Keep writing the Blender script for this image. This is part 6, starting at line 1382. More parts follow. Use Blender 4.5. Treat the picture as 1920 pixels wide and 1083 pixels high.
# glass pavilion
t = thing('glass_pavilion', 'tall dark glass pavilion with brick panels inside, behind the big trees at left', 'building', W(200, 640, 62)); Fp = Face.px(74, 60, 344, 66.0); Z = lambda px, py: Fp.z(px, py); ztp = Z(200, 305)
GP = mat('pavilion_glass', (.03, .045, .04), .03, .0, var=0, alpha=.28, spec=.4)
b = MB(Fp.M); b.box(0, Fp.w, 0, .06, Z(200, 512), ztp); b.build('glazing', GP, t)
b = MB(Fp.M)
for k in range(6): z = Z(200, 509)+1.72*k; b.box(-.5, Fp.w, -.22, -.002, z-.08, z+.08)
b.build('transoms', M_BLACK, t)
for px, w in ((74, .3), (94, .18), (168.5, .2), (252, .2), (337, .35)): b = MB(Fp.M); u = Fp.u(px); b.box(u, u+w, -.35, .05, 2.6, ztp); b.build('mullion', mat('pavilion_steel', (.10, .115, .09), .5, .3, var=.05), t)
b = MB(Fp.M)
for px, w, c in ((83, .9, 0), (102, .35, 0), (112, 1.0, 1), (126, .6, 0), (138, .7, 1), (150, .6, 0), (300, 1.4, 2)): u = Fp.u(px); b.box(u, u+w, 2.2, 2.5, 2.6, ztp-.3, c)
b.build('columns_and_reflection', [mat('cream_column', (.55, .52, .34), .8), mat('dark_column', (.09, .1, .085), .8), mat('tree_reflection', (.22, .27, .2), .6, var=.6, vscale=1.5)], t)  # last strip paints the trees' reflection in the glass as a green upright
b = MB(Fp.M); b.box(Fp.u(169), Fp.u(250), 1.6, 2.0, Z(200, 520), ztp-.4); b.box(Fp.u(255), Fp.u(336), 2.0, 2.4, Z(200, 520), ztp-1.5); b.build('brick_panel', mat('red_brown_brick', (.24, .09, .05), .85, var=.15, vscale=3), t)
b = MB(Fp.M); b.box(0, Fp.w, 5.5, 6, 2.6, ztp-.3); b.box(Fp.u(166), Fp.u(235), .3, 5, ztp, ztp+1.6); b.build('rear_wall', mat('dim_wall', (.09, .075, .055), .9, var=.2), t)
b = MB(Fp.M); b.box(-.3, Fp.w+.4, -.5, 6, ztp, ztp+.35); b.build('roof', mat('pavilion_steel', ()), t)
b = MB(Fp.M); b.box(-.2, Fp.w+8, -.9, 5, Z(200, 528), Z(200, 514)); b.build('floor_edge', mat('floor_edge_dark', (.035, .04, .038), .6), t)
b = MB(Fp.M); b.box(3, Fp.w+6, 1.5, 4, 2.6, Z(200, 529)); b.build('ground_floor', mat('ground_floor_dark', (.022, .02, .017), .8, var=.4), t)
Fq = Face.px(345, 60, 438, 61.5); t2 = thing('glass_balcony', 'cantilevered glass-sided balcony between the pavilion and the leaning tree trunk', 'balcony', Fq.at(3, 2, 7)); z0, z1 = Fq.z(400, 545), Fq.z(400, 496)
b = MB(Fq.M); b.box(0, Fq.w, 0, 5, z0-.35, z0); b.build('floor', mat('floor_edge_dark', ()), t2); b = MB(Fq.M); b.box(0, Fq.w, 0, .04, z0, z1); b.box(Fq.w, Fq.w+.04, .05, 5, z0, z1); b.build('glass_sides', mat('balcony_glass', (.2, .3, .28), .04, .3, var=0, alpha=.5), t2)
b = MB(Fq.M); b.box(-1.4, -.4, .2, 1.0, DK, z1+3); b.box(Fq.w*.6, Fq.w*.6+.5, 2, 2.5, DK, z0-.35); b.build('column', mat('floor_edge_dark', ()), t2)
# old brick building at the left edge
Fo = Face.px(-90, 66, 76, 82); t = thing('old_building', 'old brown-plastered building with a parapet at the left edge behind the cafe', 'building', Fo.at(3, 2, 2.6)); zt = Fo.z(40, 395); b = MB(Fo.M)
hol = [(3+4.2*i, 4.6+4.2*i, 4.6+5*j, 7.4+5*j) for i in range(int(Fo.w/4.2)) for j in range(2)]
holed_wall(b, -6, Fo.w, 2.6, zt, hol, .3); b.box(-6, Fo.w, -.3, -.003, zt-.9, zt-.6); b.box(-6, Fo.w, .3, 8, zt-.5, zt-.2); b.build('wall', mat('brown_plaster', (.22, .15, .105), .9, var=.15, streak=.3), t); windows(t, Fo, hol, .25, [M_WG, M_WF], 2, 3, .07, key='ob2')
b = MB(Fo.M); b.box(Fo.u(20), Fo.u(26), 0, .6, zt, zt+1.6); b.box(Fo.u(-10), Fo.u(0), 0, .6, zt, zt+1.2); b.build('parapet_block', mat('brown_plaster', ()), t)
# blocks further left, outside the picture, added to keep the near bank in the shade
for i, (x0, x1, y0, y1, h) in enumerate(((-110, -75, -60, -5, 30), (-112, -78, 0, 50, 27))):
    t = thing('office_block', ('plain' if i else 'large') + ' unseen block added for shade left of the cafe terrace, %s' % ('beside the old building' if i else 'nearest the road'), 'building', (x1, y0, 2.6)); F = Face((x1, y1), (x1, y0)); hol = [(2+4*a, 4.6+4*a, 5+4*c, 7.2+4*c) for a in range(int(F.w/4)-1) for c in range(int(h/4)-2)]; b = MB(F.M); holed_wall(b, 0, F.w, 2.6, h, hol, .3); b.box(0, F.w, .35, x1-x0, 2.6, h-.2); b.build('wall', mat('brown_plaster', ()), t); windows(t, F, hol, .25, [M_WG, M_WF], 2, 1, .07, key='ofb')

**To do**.
Your task is to repeat each line of the material exactly.

**Written answer**.
Keep writing the Blender script for this image. This is part 6, starting at line 1382. More parts follow. Use Blender 4.5. Treat the picture as 1920 pixels wide and 1083 pixels high.
# glass pavilion
t = thing('glass_pavilion', 'tall dark glass pavilion with brick panels inside, behind the big trees at left', 'building', W(200, 640, 62)); Fp = Face.px(74, 60, 344, 66.0); Z = lambda px, py: Fp.z(px, py); ztp = Z(200, 305)
GP = mat('pavilion_glass', (.03, .045, .04), .03, .0, var=0, alpha=.28, spec=.4)
b = MB(Fp.M); b.box(0, Fp.w, 0, .06, Z(200, 512), ztp); b.build('glazing', GP, t)
b = MB(Fp.M)
for k in range(6): z = Z(200, 509)+1.72*k; b.box(-.5, Fp.w, -.22, -.002, z-.08, z+.08)
b.build('transoms', M_BLACK, t)
for px, w in ((74, .3), (94, .18), (168.5, .2), (252, .2), (337, .35)): b = MB(Fp.M); u = Fp.u(px); b.box(u, u+w, -.35, .05, 2.6, ztp); b.build('mullion', mat('pavilion_steel', (.10, .115, .09), .5, .3, var=.05), t)
b = MB(Fp.M)
for px, w, c in ((83, .9, 0), (102, .35, 0), (112, 1.0, 1), (126, .6, 0), (138, .7, 1), (150, .6, 0), (300, 1.4, 2)): u = Fp.u(px); b.box(u, u+w, 2.2, 2.5, 2.6, ztp-.3, c)
b.build('columns_and_reflection', [mat('cream_column', (.55, .52, .34), .8), mat('dark_column', (.09, .1, .085), .8), mat('tree_reflection', (.22, .27, .2), .6, var=.6, vscale=1.5)], t)  # last strip paints the trees' reflection in the glass as a green upright
b = MB(Fp.M); b.box(Fp.u(169), Fp.u(250), 1.6, 2.0, Z(200, 520), ztp-.4); b.box(Fp.u(255), Fp.u(336), 2.0, 2.4, Z(200, 520), ztp-1.5); b.build('brick_panel', mat('red_brown_brick', (.24, .09, .05), .85, var=.15, vscale=3), t)
b = MB(Fp.M); b.box(0, Fp.w, 5.5, 6, 2.6, ztp-.3); b.box(Fp.u(166), Fp.u(235), .3, 5, ztp, ztp+1.6); b.build('rear_wall', mat('dim_wall', (.09, .075, .055), .9, var=.2), t)
b = MB(Fp.M); b.box(-.3, Fp.w+.4, -.5, 6, ztp, ztp+.35); b.build('roof', mat('pavilion_steel', ()), t)
b = MB(Fp.M); b.box(-.2, Fp.w+8, -.9, 5, Z(200, 528), Z(200, 514)); b.build('floor_edge', mat('floor_edge_dark', (.035, .04, .038), .6), t)
b = MB(Fp.M); b.box(3, Fp.w+6, 1.5, 4, 2.6, Z(200, 529)); b.build('ground_floor', mat('ground_floor_dark', (.022, .02, .017), .8, var=.4), t)
Fq = Face.px(345, 60, 438, 61.5); t2 = thing('glass_balcony', 'cantilevered glass-sided balcony between the pavilion and the leaning tree trunk', 'balcony', Fq.at(3, 2, 7)); z0, z1 = Fq.z(400, 545), Fq.z(400, 496)
b = MB(Fq.M); b.box(0, Fq.w, 0, 5, z0-.35, z0); b.build('floor', mat('floor_edge_dark', ()), t2); b = MB(Fq.M); b.box(0, Fq.w, 0, .04, z0, z1); b.box(Fq.w, Fq.w+.04, .05, 5, z0, z1); b.build('glass_sides', mat('balcony_glass', (.2, .3, .28), .04, .3, var=0, alpha=.5), t2)
b = MB(Fq.M); b.box(-1.4, -.4, .2, 1.0, DK, z1+3); b.box(Fq.w*.6, Fq.w*.6+.5, 2, 2.5, DK, z0-.35); b.build('column', mat('floor_edge_dark', ()), t2)
# old brick building at the left edge
Fo = Face.px(-90, 66, 76, 82); t = thing('old_building', 'old brown-plastered building with a parapet at the left edge behind the cafe', 'building', Fo.at(3, 2, 2.6)); zt = Fo.z(40, 395); b = MB(Fo.M)
hol = [(3+4.2*i, 4.6+4.2*i, 4.6+5*j, 7.4+5*j) for i in range(int(Fo.w/4.2)) for j in range(2)]
holed_wall(b, -6, Fo.w, 2.6, zt, hol, .3); b.box(-6, Fo.w, -.3, -.003, zt-.9, zt-.6); b.box(-6, Fo.w, .3, 8, zt-.5, zt-.2); b.build('wall', mat('brown_plaster', (.22, .15, .105), .9, var=.15, streak=.3), t); windows(t, Fo, hol, .25, [M_WG, M_WF], 2, 3, .07, key='ob2')
b = MB(Fo.M); b.box(Fo.u(20), Fo.u(26), 0, .6, zt, zt+1.6); b.box(Fo.u(-10), Fo.u(0), 0, .6, zt, zt+1.2); b.build('parapet_block', mat('brown_plaster', ()), t)
# blocks further left, outside the picture, added to keep the near bank in the shade
for i, (x0, x1, y0, y1, h) in enumerate(((-110, -75, -60, -5, 30), (-112, -78, 0, 50, 27))):
    t = thing('office_block', ('plain' if i else 'large') + ' unseen block added for shade left of the cafe terrace, %s' % ('beside the old building' if i else 'nearest the road'), 'building', (x1, y0, 2.6)); F = Face((x1, y1), (x1, y0)); hol = [(2+4*a, 4.6+4*a, 5+4*c, 7.2+4*c) for a in range(int(F.w/4)-1) for c in range(int(h/4)-2)]; b = MB(F.M); holed_wall(b, 0, F.w, 2.6, h, hol, .3); b.box(0, F.w, .35, x1-x0, 2.6, h-.2); b.build('wall', mat('brown_plaster', ()), t); windows(t, F, hol, .25, [M_WG, M_WF], 2, 1, .07, key='ofb')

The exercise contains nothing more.